## Aim
Could every line of the data be printed exactly as it reads?

## Collected data
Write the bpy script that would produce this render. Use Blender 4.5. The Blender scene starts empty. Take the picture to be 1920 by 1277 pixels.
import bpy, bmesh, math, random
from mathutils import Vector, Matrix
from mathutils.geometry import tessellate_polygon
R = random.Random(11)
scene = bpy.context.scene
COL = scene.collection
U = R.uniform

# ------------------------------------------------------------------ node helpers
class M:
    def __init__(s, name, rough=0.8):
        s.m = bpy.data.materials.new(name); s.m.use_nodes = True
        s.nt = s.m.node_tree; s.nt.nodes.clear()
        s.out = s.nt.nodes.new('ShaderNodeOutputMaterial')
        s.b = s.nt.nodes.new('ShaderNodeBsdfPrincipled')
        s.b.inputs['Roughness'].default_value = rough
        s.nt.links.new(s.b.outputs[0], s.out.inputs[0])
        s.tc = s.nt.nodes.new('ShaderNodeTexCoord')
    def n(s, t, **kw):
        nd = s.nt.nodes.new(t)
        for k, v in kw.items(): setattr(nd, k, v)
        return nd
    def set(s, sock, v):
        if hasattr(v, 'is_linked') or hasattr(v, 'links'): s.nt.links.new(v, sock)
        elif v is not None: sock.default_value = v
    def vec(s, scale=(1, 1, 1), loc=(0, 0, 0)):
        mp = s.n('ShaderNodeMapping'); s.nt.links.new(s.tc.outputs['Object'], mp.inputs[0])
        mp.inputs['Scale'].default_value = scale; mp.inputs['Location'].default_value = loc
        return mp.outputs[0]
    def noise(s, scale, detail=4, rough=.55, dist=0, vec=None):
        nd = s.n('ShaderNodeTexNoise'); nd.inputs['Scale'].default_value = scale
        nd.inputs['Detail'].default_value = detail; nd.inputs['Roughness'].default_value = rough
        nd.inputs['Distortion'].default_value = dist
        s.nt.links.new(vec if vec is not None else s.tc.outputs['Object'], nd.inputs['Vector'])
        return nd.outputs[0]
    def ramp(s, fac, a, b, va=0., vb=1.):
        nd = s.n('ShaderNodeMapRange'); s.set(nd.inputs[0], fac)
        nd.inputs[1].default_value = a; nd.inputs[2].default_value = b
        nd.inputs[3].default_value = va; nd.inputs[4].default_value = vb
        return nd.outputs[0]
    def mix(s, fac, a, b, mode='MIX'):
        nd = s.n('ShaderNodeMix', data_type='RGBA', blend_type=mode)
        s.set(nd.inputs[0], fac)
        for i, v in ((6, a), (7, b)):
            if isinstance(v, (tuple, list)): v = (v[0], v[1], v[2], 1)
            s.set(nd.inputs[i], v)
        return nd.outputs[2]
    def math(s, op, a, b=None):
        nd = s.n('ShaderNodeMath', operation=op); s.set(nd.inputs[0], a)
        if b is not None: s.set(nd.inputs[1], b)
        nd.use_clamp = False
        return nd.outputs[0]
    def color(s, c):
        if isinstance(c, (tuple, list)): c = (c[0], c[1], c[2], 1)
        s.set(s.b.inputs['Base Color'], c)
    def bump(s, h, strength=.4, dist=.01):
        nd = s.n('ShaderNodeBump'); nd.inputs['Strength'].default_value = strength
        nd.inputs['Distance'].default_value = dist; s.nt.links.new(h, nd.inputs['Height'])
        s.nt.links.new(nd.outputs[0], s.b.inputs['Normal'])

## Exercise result
Write the bpy script that would produce this render. Use Blender 4.5. The Blender scene starts empty. Take the picture to be 1920 by 1277 pixels.
import bpy, bmesh, math, random
from mathutils import Vector, Matrix
from mathutils.geometry import tessellate_polygon
R = random.Random(11)
scene = bpy.context.scene
COL = scene.collection
U = R.uniform

# ------------------------------------------------------------------ node helpers
class M:
    def __init__(s, name, rough=0.8):
        s.m = bpy.data.materials.new(name); s.m.use_nodes = True
        s.nt = s.m.node_tree; s.nt.nodes.clear()
        s.out = s.nt.nodes.new('ShaderNodeOutputMaterial')
        s.b = s.nt.nodes.new('ShaderNodeBsdfPrincipled')
        s.b.inputs['Roughness'].default_value = rough
        s.nt.links.new(s.b.outputs[0], s.out.inputs[0])
        s.tc = s.nt.nodes.new('ShaderNodeTexCoord')
    def n(s, t, **kw):
        nd = s.nt.nodes.new(t)
        for k, v in kw.items(): setattr(nd, k, v)
        return nd
    def set(s, sock, v):
        if hasattr(v, 'is_linked') or hasattr(v, 'links'): s.nt.links.new(v, sock)
        elif v is not None: sock.default_value = v
    def vec(s, scale=(1, 1, 1), loc=(0, 0, 0)):
        mp = s.n('ShaderNodeMapping'); s.nt.links.new(s.tc.outputs['Object'], mp.inputs[0])
        mp.inputs['Scale'].default_value = scale; mp.inputs['Location'].default_value = loc
        return mp.outputs[0]
    def noise(s, scale, detail=4, rough=.55, dist=0, vec=None):
        nd = s.n('ShaderNodeTexNoise'); nd.inputs['Scale'].default_value = scale
        nd.inputs['Detail'].default_value = detail; nd.inputs['Roughness'].default_value = rough
        nd.inputs['Distortion'].default_value = dist
        s.nt.links.new(vec if vec is not None else s.tc.outputs['Object'], nd.inputs['Vector'])
        return nd.outputs[0]
    def ramp(s, fac, a, b, va=0., vb=1.):
        nd = s.n('ShaderNodeMapRange'); s.set(nd.inputs[0], fac)
        nd.inputs[1].default_value = a; nd.inputs[2].default_value = b
        nd.inputs[3].default_value = va; nd.inputs[4].default_value = vb
        return nd.outputs[0]
    def mix(s, fac, a, b, mode='MIX'):
        nd = s.n('ShaderNodeMix', data_type='RGBA', blend_type=mode)
        s.set(nd.inputs[0], fac)
        for i, v in ((6, a), (7, b)):
            if isinstance(v, (tuple, list)): v = (v[0], v[1], v[2], 1)
            s.set(nd.inputs[i], v)
        return nd.outputs[2]
    def math(s, op, a, b=None):
        nd = s.n('ShaderNodeMath', operation=op); s.set(nd.inputs[0], a)
        if b is not None: s.set(nd.inputs[1], b)
        nd.use_clamp = False
        return nd.outputs[0]
    def color(s, c):
        if isinstance(c, (tuple, list)): c = (c[0], c[1], c[2], 1)
        s.set(s.b.inputs['Base Color'], c)
    def bump(s, h, strength=.4, dist=.01):
        nd = s.n('ShaderNodeBump'); nd.inputs['Strength'].default_value = strength
        nd.inputs['Distance'].default_value = dist; s.nt.links.new(h, nd.inputs['Height'])
        s.nt.links.new(nd.outputs[0], s.b.inputs['Normal'])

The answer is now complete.